Die Position des Justizministeriums unter Präsident Barack Obama im Fall Al-Marri ist nur ein Glied in einer Kette ähnlicher Aktionen, mit denen die neue US-Regierung die Politik der Bush-Administration vor einer Überprüfung auf ihre Verfassungsmäßigkeit durch die US-Gerichtsbarkeit schützt. So hat die Regierung im Februar vollständig die Position der Bush-Administration übernommen, als sie die Klage von vier Personen erwiderte, die man sechs Jahre lang ohne Anklage im US-Gefängnis auf der Militärbasis Bagram in Afghanistan gefangengehalten hatte. Wie die Vorgängerregierung argumentierte nun auch die Obama-Administration, die Gefangenen hätten kein Recht, gegen ihre Inhaftierung vor US-Gerichten zu klagen (Gitmo: Alles bestens, Bagram-Gefängnis: Keine Änderungen).

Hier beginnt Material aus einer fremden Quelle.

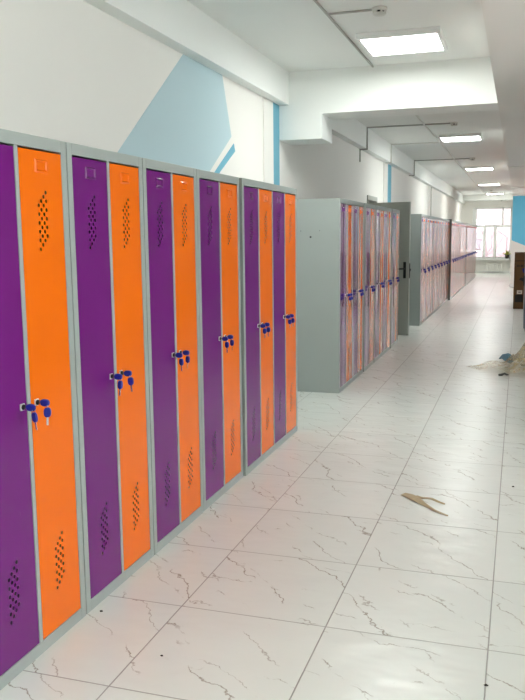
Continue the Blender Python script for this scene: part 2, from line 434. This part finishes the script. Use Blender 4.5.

Zweimal benutzte das Justizministerium im vergangenen Monat angebliche „Staatsgeheimnisse“ als Vorwand, um Anklagen abweisen zu lassen. Der erste Fall betraf das „extraordinary rendition“-Programm der CIA (Obama will Verschleppungen weiter zulassen), der zweite die illegalen Abhöroperationen der National Security Agency (NSA). In diesem zweiten Fall, in dem es um die ungesetzliche Verwanzung von zwei US-Rechtsanwälten und eine islamische Wohltätigkeitsorganisation ging, hat ein Bundesgericht in San Francisco diese Argumentation der Regierung zurückgewiesen. Der 9th US Circuit of Appeals entschied, dass den Anwälten unter Sicherheitsbedingungen Zugang zu als geheim eingestuften Dokumenten gewährt werden muss. Die Berufung der Regierung auf „Staatsgeheimnisse“ ist in diesem wie in anderen Fällen so absurd wie heuchlerisch. Den Beweis für die illegale NSA-Abhöraktion lieferte die Regierung durch die unbeabsichtigte Veröffentlichung eines entsprechenden Dokuments nämlich selbst.